Sebelumnya, Kejagung menyatakan tak mengajukan banding terkait keputusan majelis hakim yang memvonis 1,5 tahun penjara Bharada E alias Richard Eliezer Puhihang Lumiu.
Kejagung menyebut putusan dijatuhkan majelis hakim terhadap Bharada E itu sudah berkekuatan hukum tetap alias Inkracht.
"Jadi bahan pertimbangan juga bagi Kejagung untuk tidak menyatakan banding, sehingga putusan ini saya dengar penasihat hukum dari pada Richard Eliezer kami tidak menyatakan banding, dan kami tidak banding, inkrachtlah putusan ini sehingga mempunyai kekuatan hukum tetap," ujar Jaksa Agung Muda Tindak Pidana Umum (Jampidum) Fadil Zumhana melalui press rilisnya di Jakarta, Kamis (16/2/2023).
Sejatinya Fadil mengatakan, jaksa dapat mengajukan banding atas putusan hakim dengan tenggat waktu selama 14 hari.
Dengan rincian tujuh hari menyatakan sikap sambil menyerahkan memori pernyataan banding sebagaimana tertuang dalam pasal 233, 234 KUHAP Bab 17 KUHAP yang disebutkan 'Penuntut umum ataupun terdakwa berhak mengajukan upaya hukum'.

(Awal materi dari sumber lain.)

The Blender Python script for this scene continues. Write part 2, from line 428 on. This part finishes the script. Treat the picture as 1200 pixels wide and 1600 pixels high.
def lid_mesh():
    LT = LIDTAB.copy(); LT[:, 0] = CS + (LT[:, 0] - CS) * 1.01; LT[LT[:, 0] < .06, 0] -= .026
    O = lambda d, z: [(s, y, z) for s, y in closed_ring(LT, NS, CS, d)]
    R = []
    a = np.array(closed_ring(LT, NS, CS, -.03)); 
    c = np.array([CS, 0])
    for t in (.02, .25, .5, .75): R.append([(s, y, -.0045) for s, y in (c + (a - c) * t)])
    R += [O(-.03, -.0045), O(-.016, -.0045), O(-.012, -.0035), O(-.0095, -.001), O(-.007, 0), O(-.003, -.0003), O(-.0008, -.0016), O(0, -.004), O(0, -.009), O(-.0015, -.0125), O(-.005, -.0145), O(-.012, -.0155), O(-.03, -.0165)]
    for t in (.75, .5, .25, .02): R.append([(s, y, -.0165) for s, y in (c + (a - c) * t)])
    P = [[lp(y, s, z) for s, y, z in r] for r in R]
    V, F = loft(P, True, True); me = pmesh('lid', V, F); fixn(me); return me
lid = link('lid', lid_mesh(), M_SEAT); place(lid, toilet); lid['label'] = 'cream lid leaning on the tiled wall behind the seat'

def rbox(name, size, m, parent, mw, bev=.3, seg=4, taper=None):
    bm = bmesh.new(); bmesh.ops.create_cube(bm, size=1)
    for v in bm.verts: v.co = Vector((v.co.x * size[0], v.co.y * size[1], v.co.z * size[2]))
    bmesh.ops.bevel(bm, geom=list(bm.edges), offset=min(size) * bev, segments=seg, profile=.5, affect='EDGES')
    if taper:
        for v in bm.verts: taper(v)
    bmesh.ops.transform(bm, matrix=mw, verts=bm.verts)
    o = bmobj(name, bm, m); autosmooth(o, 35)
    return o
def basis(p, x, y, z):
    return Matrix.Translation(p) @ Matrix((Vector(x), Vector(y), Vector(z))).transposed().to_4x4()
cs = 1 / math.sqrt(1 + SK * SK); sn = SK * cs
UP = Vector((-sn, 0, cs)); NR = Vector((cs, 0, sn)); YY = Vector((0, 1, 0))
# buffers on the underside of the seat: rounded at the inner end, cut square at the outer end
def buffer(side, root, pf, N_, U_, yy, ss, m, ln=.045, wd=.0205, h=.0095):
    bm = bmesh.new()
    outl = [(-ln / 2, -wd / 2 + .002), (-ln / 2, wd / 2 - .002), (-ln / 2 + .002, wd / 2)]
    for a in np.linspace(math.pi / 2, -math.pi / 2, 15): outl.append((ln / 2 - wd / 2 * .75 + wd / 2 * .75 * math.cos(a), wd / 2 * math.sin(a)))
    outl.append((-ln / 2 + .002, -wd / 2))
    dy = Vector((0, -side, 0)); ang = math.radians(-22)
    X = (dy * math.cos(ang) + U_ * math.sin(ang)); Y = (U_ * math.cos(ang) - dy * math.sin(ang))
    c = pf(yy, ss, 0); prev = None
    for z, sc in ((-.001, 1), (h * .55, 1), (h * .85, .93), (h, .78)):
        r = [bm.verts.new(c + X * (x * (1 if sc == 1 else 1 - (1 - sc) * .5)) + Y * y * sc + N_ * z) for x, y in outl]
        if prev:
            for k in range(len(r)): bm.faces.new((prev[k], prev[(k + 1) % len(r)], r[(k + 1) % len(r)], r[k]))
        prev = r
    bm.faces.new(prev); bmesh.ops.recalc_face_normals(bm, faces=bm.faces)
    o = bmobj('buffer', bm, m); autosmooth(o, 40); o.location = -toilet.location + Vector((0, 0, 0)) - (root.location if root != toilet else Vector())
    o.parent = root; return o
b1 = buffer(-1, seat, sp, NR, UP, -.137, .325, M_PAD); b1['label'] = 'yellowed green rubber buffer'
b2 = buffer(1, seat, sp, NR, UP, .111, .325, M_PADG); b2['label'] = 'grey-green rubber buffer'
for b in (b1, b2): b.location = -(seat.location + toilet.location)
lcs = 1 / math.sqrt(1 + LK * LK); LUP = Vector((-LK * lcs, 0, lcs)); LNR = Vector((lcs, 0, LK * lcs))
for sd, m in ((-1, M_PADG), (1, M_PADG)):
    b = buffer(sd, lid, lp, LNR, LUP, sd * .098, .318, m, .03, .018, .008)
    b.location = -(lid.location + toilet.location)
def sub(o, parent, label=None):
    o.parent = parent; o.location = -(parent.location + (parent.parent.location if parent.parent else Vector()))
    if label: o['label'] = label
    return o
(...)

"Artinya putusan hakim bisa tidak diterima oleh terdakwa, bisa tidak diterima oleh jaksa. Karena dalam menilai suatu keputusan punya sisi nilai masing-masing, terdakwa dan jaksa bisa banding," ujar Fadil.
Advertisement
Sudah Minta Maaf
Namun Fadil melihat bagaimana perkembangan terhadap proses persidangan kasus tersebut, salah satunya Bharadz E meminta maaf secara langsung kepada orangtua Brigadir J alias Nofriansyah Yosua Hutabarat.
Permintaan maaf itu disambut baik dan diterima secara ikhlas.

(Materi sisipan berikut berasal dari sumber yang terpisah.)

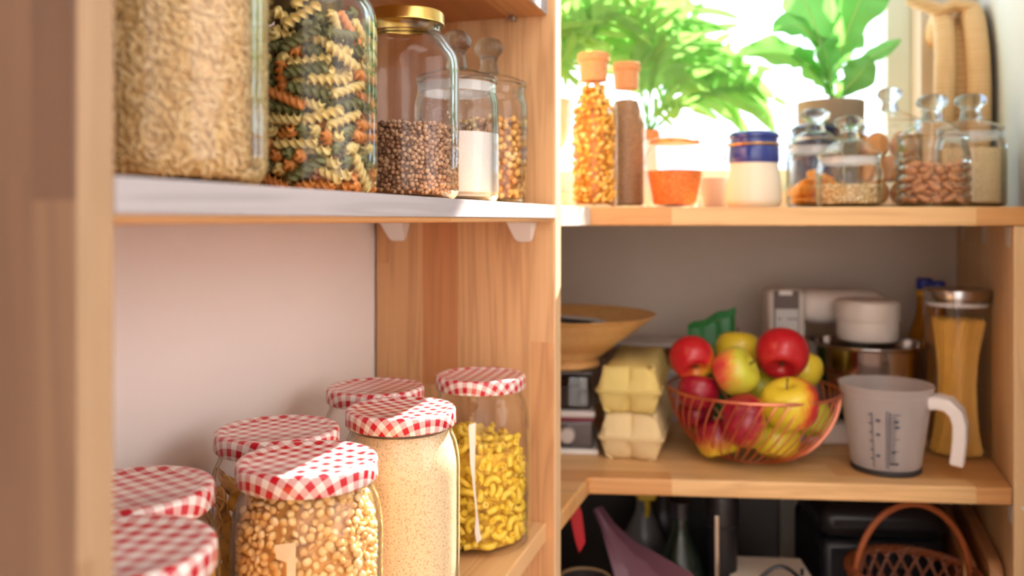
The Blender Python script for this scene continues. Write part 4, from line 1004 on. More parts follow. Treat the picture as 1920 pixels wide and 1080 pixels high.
# green pouch
t = thing('snack_pouch', 'green foil pouch standing behind the apples', 'pouch', (.340, 1.455, LOW), ROT2 + .1)
M_green = plain('green foil', (18, 128, 52), .35, var=.2, scale=40, bump=.6)
mb = MB()
n, mrow = 15, 14
front, back = [], []
def pouch_pt(i, j, s):
    u = -1 + 2 * i / (n - 1); w_ = j / (mrow - 1)
    x = u * .040; z = w_ * .180 + .016 * u * w_
    th = .026 * (1 - w_ ** 1.6) * (1 - u * u) ** .5 + .0004
    return (x, s * th + .002 * math.sin(9 * u + 4 * w_) * w_, z)
v = [pouch_pt(i, j, s) for s in (-1, 1) for j in range(mrow) for i in range(n)]
N = n * mrow
f = []
for s in (0, 1):
    for j in range(mrow - 1):
        for i in range(n - 1):
            a = s * N + j * n + i
            f.append((a, a + 1, a + n + 1, a + n))
for j in range(mrow - 1):
    for i in (0, n - 1):
        f.append((j * n + i, (j + 1) * n + i, N + (j + 1) * n + i, N + j * n + i))
for i in range(n - 1):
    for j in (0, mrow - 1):
        f.append((j * n + i, j * n + i + 1, N + j * n + i + 1, N + j * n + i))
mb.add(v, f).build('pouch_body', M_green, t, angle=60)
mb = MB()
v, f = [], []
for k in range(40):
    u = -1 + 2 * k / 39
    for zz in (.1795, .192):
        for s in (-1, 1):
            v.append((u * .0405, s * (.0012 + .0008 * (k % 2)) , zz + .016 * u + .002 * math.sin(6 * u)))
for k in range(39):
    a = k * 4
    for (p_, q_) in ((0, 1), (1, 3), (3, 2), (2, 0)): f.append((a + p_, a + q_, a + 4 + q_, a + 4 + p_))
f += [(0, 1, 3, 2), (156, 158, 159, 157)]
mb.add(v, f).build('crimped_seal', M_green, t, angle=30)

# copper wire bowl
bc = Vector((.3616, 1.282, LOW))
wb = thing('wire_bowl', 'round copper wire bowl heaped with apples', 'bowl', bc)
RB, HB = .125, .106
def bowl_r(q):                                   # q: 0 base .. 1 rim, returns r, z
    r = .040 + (RB - .040) * math.sin(q * PI / 2) ** .92
    z = HB * (1 - math.sqrt(max(0, 1 - min(1, (r - .030) / .0952) ** 2)))
    return r, z
z_top = bowl_r(1)[1]
z_bot = bowl_r(0)[1]
ring = lambda r, z, n=72: [(r * math.cos(2 * PI * k / n), r * math.sin(2 * PI * k / n), z) for k in range(n)]
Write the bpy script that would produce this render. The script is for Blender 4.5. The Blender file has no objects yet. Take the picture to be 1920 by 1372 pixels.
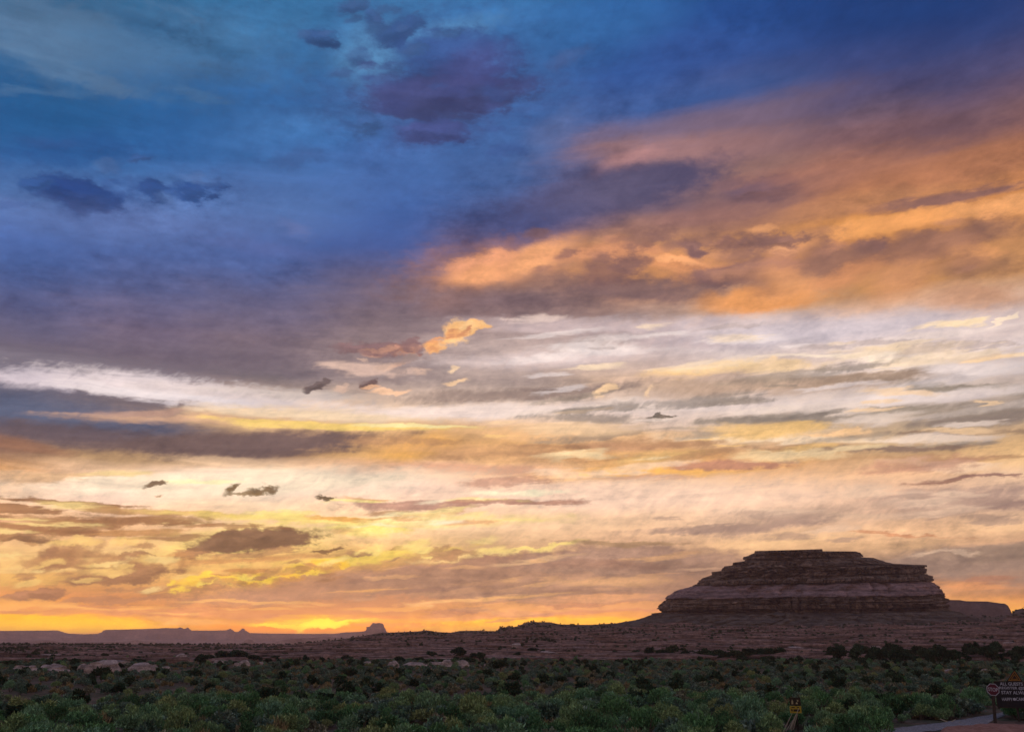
import bpy, bmesh, math, random
import numpy as np
from mathutils import Vector, Matrix, noise as mnoise

random.seed(7)
rng = np.random.default_rng(11)
R = math.radians
scene = bpy.context.scene
col = scene.collection

# ------------------------------------------------------------------ camera
EYE = 4.6                         # the photographer stands on a low rise
PITCH = math.atan((1205 - 686) / 1663.0)
cam_d = bpy.data.cameras.new('camera')
cam = bpy.data.objects.new('camera', cam_d)
col.objects.link(cam)
cam.location = (0, 0, EYE)
cam.rotation_euler = (math.pi / 2 + PITCH, 0, 0)
cam_d.sensor_width = 36.0
cam_d.lens = 36.0 * 1663 / 1920
cam_d.clip_start = 0.5
cam_d.clip_end = 60000
scene.camera = cam

scene.view_settings.view_transform = 'Standard'
scene.view_settings.look = 'None'
scene.view_settings.gamma = 1.0
scene.view_settings.exposure = 0.0
scene.view_settings.use_curve_mapping = False
scene.cycles.use_denoising = True
scene.cycles.max_bounces = 4
scene.cycles.diffuse_bounces = 2
scene.cycles.volume_bounces = 1
scene.cycles.transparent_max_bounces = 4

FP = 1663.0


def pix_dir(px, py):
    """unit direction in which a point of the photograph lies"""
    x, y = (px - 960) / FP, (686 - py) / FP
    c, s = math.cos(PITCH), math.sin(PITCH)
    v = Vector((x, c - y * s, s + y * c))
    return v.normalized()


def pix_ae(px, py):
    d = pix_dir(px, py)
    return math.atan2(d.x, d.y), math.asin(d.z)


def ae_pix(az, el):
    x, y, z = math.sin(az) * math.cos(el), math.cos(az) * math.cos(el), math.sin(el)
    c, s = math.cos(PITCH), math.sin(PITCH)
    f = y * c + z * s
    u = -y * s + z * c
    return 960 + FP * x / f, 686 - FP * u / f


def lin(c):
    out = []
    for v in c:
        v = min(max(v / 255.0, 0), 1)
        out.append(v / 12.92 if v <= 0.04045 else ((v + 0.055) / 1.055) ** 2.4)
    return out


# ------------------------------------------------------------------ sun
SUN_AZ, SUN_EL = pix_ae(590, 1183)[0], R(1.0)
sun_d = bpy.data.lights.new('sun', 'SUN')
sun = bpy.data.objects.new('sun', sun_d)
col.objects.link(sun)
sun_d.energy = 0.38               # the sun is all but down, behind cloud on the skyline
sun_d.angle = R(2.5)
sun_d.color = (1.0, 0.46, 0.18)
sdir = Vector((math.sin(SUN_AZ) * math.cos(SUN_EL), math.cos(SUN_AZ) * math.cos(SUN_EL), math.sin(SUN_EL)))
sun.location = sdir * 200
sun.rotation_euler = sdir.to_track_quat('Z', 'Y').to_euler()
# ------------------------------------------------------------------ sky
world = bpy.data.worlds.new('World')
scene.world = world
world.use_nodes = True
wt = world.node_tree
wt.nodes.clear()


def wn(kind, **kw):
    n = wt.nodes.new(kind)
    for k, v in kw.items():
        setattr(n, k, v)
    return n


def wl(a, b):
    wt.links.new(a, b)


def wmath(op, a, b=None, c=None, clamp=False):
    n = wn('ShaderNodeMath', operation=op, use_clamp=clamp)
    for i, v in enumerate((a, b, c)):
        if v is None:
            continue
        if isinstance(v, (int, float)):
            n.inputs[i].default_value = v
        else:
            wl(v, n.inputs[i])
    return n.outputs[0]


def wvec(op, a, b=None, c=None):
    n = wn('ShaderNodeVectorMath', operation=op)
    for i, v in enumerate((a, b, c)):
        if v is None:
            continue
        if isinstance(v, tuple):
            n.inputs[i].default_value = v
        else:
            wl(v, n.inputs[i])
    return n.outputs['Value'] if op in ('LENGTH', 'DOT_PRODUCT') else n.outputs[0]


def wrange(v, a, b, lo, hi, interp='SMOOTHSTEP'):
    n = wn('ShaderNodeMapRange', interpolation_type=interp)
    wl(v, n.inputs[0])
    for i, x in enumerate((a, b, lo, hi)):
        n.inputs[i + 1].default_value = x
    return n.outputs[0]


def wmix(f, a, b, blend='MIX'):
    n = wn('ShaderNodeMix', data_type='RGBA', blend_type=blend)
    for s, v in ((n.inputs[0], f), (n.inputs[6], a), (n.inputs[7], b)):
        if isinstance(v, (int, float)):
            s.default_value = v
        elif isinstance(v, (tuple, list)):
            s.default_value = (*v[:3], 1)
        else:
            wl(v, s)
    return n.outputs[2]


def wnoise(vec, scale, detail, rough=0.55, dist=0.0):
    n = wn('ShaderNodeTexNoise')
    wl(vec, n.inputs['Vector'])
    n.inputs['Scale'].default_value = scale
    n.inputs['Detail'].default_value = detail
    n.inputs['Roughness'].default_value = rough
    n.inputs['Distortion'].default_value = dist
    return n


tc = wn('ShaderNodeTexCoord')
D = wvec('NORMALIZE', tc.outputs['Generated'])
sep = wn('ShaderNodeSeparateXYZ')
wl(D, sep.inputs[0])
DX, DY, DZ = sep.outputs
AZ = wmath('ARCTAN2', DX, DY)
EL = wmath('ARCSINE', DZ)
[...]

Fadil menilai perkataan 'maaf' merupakan hal terpenting dalam proses suatu keputusan bagi majelis hakim. "Di mana itu terlihat dari ekspresi menangis, bersyukur diputus hakim seperti itu," ujar dia.
Atas dasar tersebut pula, Fadil mengatakan, jaksa tidak akan mengajukan banding terhadap vonis dijatuhkan terhadap Bharada E. Jaksa menghormati semua putusan diberikan majelis hakim.
"Jadi kami dalam hal ini tidak melakukan upaya hukum banding," tegas dia.